Человек он был, безусловно, добрый. Вот хотя бы такой случай. Поездка писателей в Кострому. Зима лютая. Как говорил Бунин, «всех зим других лютейша паче…». Мороз за тридцать. Группа от вокзала идёт пешком в гостиницу. Миша Попов, тогда ещё безвестный студент Литинститута, сутулится в пальтеце своём драповом, поспешает за всеми. Руки голые закоченели.

«Ну-ка давай сюда саквояжик свой, — приказывает Кузнецов. — Я в перчатках, я донесу…»

И взял, и донёс до самой гостиницы. Не побрезговал. А ведь уже знаменитый был на всю страну.
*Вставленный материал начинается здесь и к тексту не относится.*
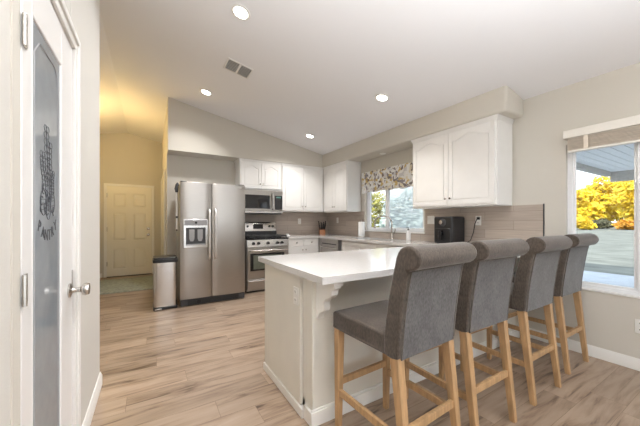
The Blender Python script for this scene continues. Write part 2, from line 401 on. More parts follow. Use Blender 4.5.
b = B(); box(b, -.036, .006, y0, gy0, .012, zt); box(b, -.036, .006, gy1 + .0, y1, .012, zt); box(b, -.036, .006, gy0, gy1, .012, gz0); box(b, -.036, .006, gy0, gy1, gz1, zt)
obj('door_leaf', b, 'door_white', pd, .003)
b = B()
for (ya, za, yb_, zb) in ((gy0, gz0, gy0, gz1), (gy1, gz0, gy1, gz1), (gy0, gz0, gy1, gz0), (gy0, gz1, gy1, gz1)): tube(b, [(.001, ya, za), (.001, yb_, zb)], .007, 8)
obj('glazing_bead', b, 'door_white', pd)
gp = bx('glass_pane', 'frosted_glass', pd, -.004, .002, gy0, gy1, gz0, gz1)
# printed design on the pane: border, wheat and jar drawing, word PANTRY
b = B(); X0 = .0025; i0, i1 = gy0 + .03, gy1 - .03
bord = [(i0, gz0 + .06), (i0, gz1 - .10), (i0 + .05, gz1 - .05), (i1 - .05, gz1 - .05), (i1, gz1 - .10), (i1, gz0 + .06), (i0, gz0 + .06)]
tube(b, [(X0, u, v) for u, v in bord], .0022, 4); obj('etched_border', b, 'grey_plastic', gp)
b = B(); yc = (gy0 + gy1) / 2
def ink(pts, r=.0014): tube(b, [(X0, u, v) for u, v in pts], r, 4)
def arc(cu, cv, ru, rv, a0, a1, n=14): return [(cu + ru * math.cos(math.radians(a0 + (a1 - a0) * k / n)), cv + rv * math.sin(math.radians(a0 + (a1 - a0) * k / n))) for k in range(n + 1)]
for (ou, lean, top) in ((-.055, -.02, 1.45), (-.02, .01, 1.55), (.02, .03, 1.50), (.05, .05, 1.40)):
    st = [(yc + ou * .4 + lean * t + .012 * math.sin(5 * t), 1.26 + (top - 1.26) * t) for t in [k / 12 for k in range(13)]]
    ink(st, .0012)
    for k in range(5, 13):
        u, v = st[k]
        for s in (-1, 1): ink(arc(u + s * .014, v, .014, .012, 0, 360, 10), .0010)
ink(arc(yc - .045, 1.285, .032, .045, 0, 360, 20)); ink(arc(yc + .01, 1.275, .028, .05, 0, 360, 20)); ink(arc(yc + .06, 1.29, .026, .04, 0, 360, 20))
for dv in (.0, .018, .036): ink([(yc - .07, 1.258 + dv), (yc - .02, 1.262 + dv), (yc + .03, 1.256 + dv), (yc + .08, 1.262 + dv)], .0015)
for k in range(12):
    u = yc + random.uniform(-.08, .08); v = random.uniform(1.25, 1.38); r_ = random.uniform(.006, .014)
    ink(arc(u, v, r_, r_ * 1.3, random.uniform(0, 180), random.uniform(220, 420), 8), .0016)
obj('wheat_drawing', b, 'ink', gp)
for k, ch in enumerate('PANTRY'):
    cu = bpy.data.curves.new('letter', 'FONT'); cu.body = ch; cu.size = .056; cu.extrude = .0008; cu.align_x = 'CENTER'
    to = bpy.data.objects.new('letter_tmp', cu); COL.objects.link(to)
    dg = bpy.context.evaluated_depsgraph_get(); me = bpy.data.meshes.new_from_object(to.evaluated_get(dg)); bpy.data.objects.remove(to)
    me.materials.clear(); me.materials.append(MATS['ink'])
    lt = bpy.data.objects.new('letter', me); COL.objects.link(lt); lt.parent = gp
    t = (k - 2.5) / 2.5
    lt.matrix_local = Matrix.Translation((X0, yc + .006 + t * .098, 1.150 + .035 * t * t)) @ Matrix(((0, 0, 1, 0), (1, 0, 0, 0), (0, 1, 0, 0), (0, 0, 0, 1))) @ Matrix.Rotation(math.radians(20 * t), 4, 'Z')
for hz in (1.77, 1.02, .25):
    b = B(); box(b, .006, .010, y0 + .001, y0 + .030, hz - .045, hz + .045); tube(b, [(.012, y0 - .002, hz - .045), (.012, y0 - .002, hz + .045)], .006, 8)
    hg = obj('hinge', b, 'nickel', pd)
    for q in (-1, 1): bx('slot', 'dark_grey', hg, .0095, .0105, y0 + .008, y0 + .022, hz + q * .020 - .013, hz + q * .020 + .013)
b = B(); lathe(b, [(.032, .006), (.032, .012), (.014, .018), (.011, .035), (.012, .046), (.026, .054), (.029, .066), (.025, .078), (.0, .080)], (0, y1 - .06, .905), 24, 'x')
obj('door_knob', b, 'nickel', pd)
b = B(); box(b, .006, .010, y1 - .012, y1 - .001, .88, .99); obj('latch_plate', b, 'nickel', pd)

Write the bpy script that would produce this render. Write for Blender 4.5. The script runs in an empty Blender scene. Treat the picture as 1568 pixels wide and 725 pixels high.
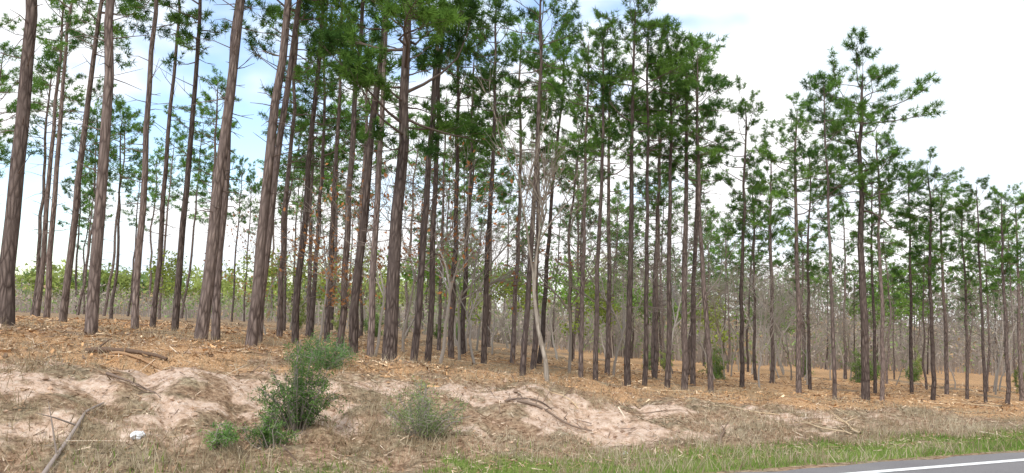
import bpy, math, random
import numpy as np
from mathutils import Vector, Matrix
random.seed(7); rng=np.random.default_rng(11)
sc=bpy.context.scene
COL=sc.collection

# ------------------------------------------------------------ helpers
TAB=rng.random((256,256))
def vn(x,y):
    x=np.asarray(x,float); y=np.asarray(y,float)
    xi=np.floor(x).astype(int); yi=np.floor(y).astype(int)
    fx=x-xi; fy=y-yi; fx=fx*fx*(3-2*fx); fy=fy*fy*(3-2*fy)
    a=TAB[xi&255,yi&255]; b=TAB[(xi+1)&255,yi&255]; c=TAB[xi&255,(yi+1)&255]; d=TAB[(xi+1)&255,(yi+1)&255]
    return (a*(1-fx)+b*fx)*(1-fy)+(c*(1-fx)+d*fx)*fy
def fbm(x,y,o=4):
    s=0;a=.5;t=0
    for i in range(o):
        s=s+a*vn(x*2**i+i*17.3,y*2**i+i*9.1); t+=a; a*=.5
    return s/t
def ss(a,b,x):
    u=np.clip((x-a)/(b-a),0,1); return u*u*(3-2*u)
DX,DY=.903,.429      # road direction
def road_t(x,y): return -DY*x+DX*y
def road_s(x,y): return DX*x+DY*y
def height(x,y):
    x=np.asarray(x,float); y=np.asarray(y,float)
    t=road_t(x,y); s=road_s(x,y)
    P=.34-1.25*np.tanh(x/14)-1.5*(1-np.exp(-np.clip(y-18,0,None)/50))
    crest=13.6+2.0*(vn(s*.33+5,0*s+3)-.5)
    k=ss(0,1,(t-8.7)/(crest-8.7))
    z=-.10*ss(7.6,8.6,t)*(1-k)+k*P
    env=ss(8.8,10.5,t)
    amp=(.46*(1-ss(16,22,t))+.10)*(1-.45*ss(4,12,x))
    z=z+env*amp*(fbm(x*.55+3,y*.55,3)-.5)
    gul=np.abs(fbm(s*.9+8,t*.35,3)-.5)*2
    z=z-env*.12*(1-ss(13.5,15.5,t))*np.exp(-(gul/.14)**2)*(1-.6*ss(4,10,x))
    z=z+env*(.19*(1-ss(14.5,18,t))+.03)*(fbm(x*2.0,y*2.6,5)-.5)
    z=z+.28*np.exp(-((t-12.6)/1.1)**2)*(vn(s*.45+11,s*0+7)-.25)
    return z
def hz(x,y): return float(height(x,y))

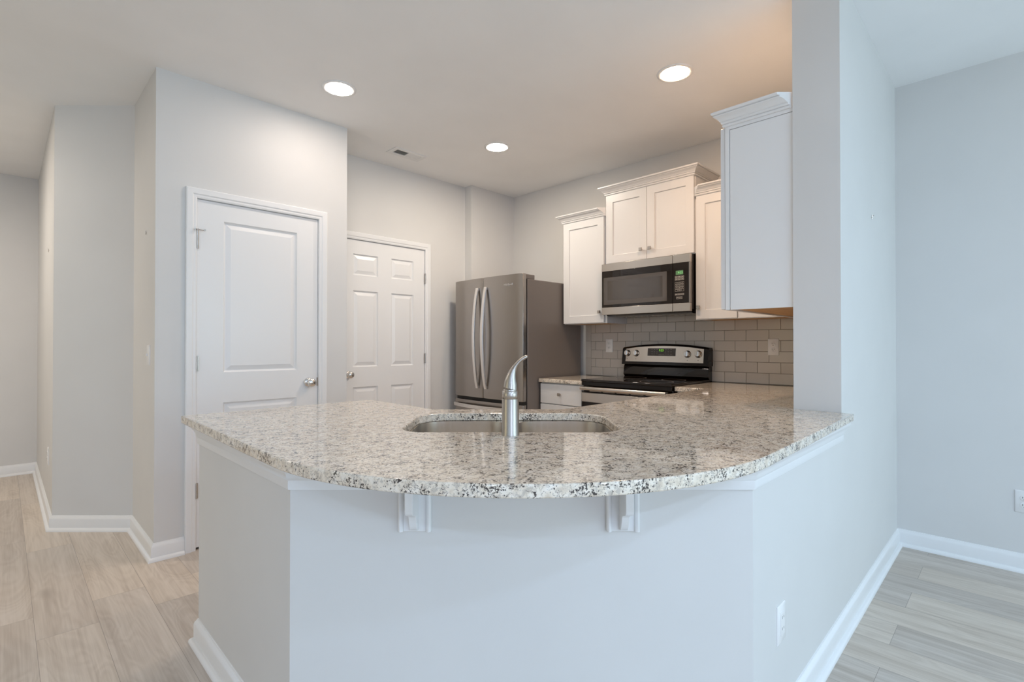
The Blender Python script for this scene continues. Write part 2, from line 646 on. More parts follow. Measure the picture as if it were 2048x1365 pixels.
baseboard('baseboard_left', [(-2.9, YF), (0.228, YF), (0.228, 4.405), (0.594, 4.039), (0.594, PY), (0.737, PY)], -1)
baseboard('baseboard_peninsula', [(PX + t, 2.335), o1, o2, o3, (XR, WY0), (XR, YB + TW)], -1)
baseboard('baseboard_kitchen', [(2.80, KY), (3.205, KY), (3.205, 3.755), (XR, 3.755)], -1)
BED = [(0, 0.798), (0.006, 0.798), (0.008, 0.806), (0.008, 0.824), (0.013, 0.829), (0.014, 0.840), (0.020, 0.852), (0.030, 0.862), (0.034, 0.870), (0.034, 0.8835), (0, 0.8835)]
bm = B()
sweep(bm, [o1, o2, o3, o4], BED, side=-1)
struct(obj('trim_1', bm, M_TRIM))

# ------------------------------------------------------------------ interior doors
CASE = [(0, 0), (0, 0.010), (0.008, 0.013), (0.018, 0.013), (0.024, 0.017), (0.044, 0.019), (0.052, 0.019), (0.0565, 0.016), (0.057, 0)]


def hinge(parent, M, u, v, flip=1):
    bm = B()
    lathe(bm, [(0.0055, -0.045), (0.0055, 0.045)], M @ Matrix.Translation((u, v, 0.010)) @ Matrix.Rotation(-math.pi / 2, 4, 'X'), 12)
    box(bm, u - 0.008, u + 0.008, v - 0.044, v + 0.044, 0.001, 0.006, M)
    return obj('hinge', bm, M_KNOB, parent)


def door_knob(parent, M, u, v):
    bm = B()
    lathe(bm, [(0.031, 0.0), (0.031, 0.005), (0.026, 0.010), (0.012, 0.013), (0.0105, 0.030), (0.016, 0.036), (0.026, 0.043), (0.029, 0.053), (0.0275, 0.062), (0.020, 0.069), (0.006, 0.072)],
          M @ Matrix.Translation((u, v, 0)), 28)
    return obj('door_knob', bm, M_CHROME, parent, smooth=50)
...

Владислав Владимирович Артёмов родился 17 мая 1954 года в Белоруссии в селе Лысуха Минской области. В 1982 году он окончил Литературный институт. В своё время его стихи очень ценил Юрий Кузнецов. Так, рецензирую для издательства «Современник» рукопись первой книги Артёмова «Светлый всадник», Кузнецов отметил: «Мироощущение поэта необычно. Его стихи не похожи на обычную действительность, к которой мы привыкли. Поэт не описывает, не отражает её бытовую поверхность, а взламывает её силой своего воображения, строит свой суверенный мир». После смерти Леонида Бородина Артёмов возглавил журнал «Москва».

Загрузка...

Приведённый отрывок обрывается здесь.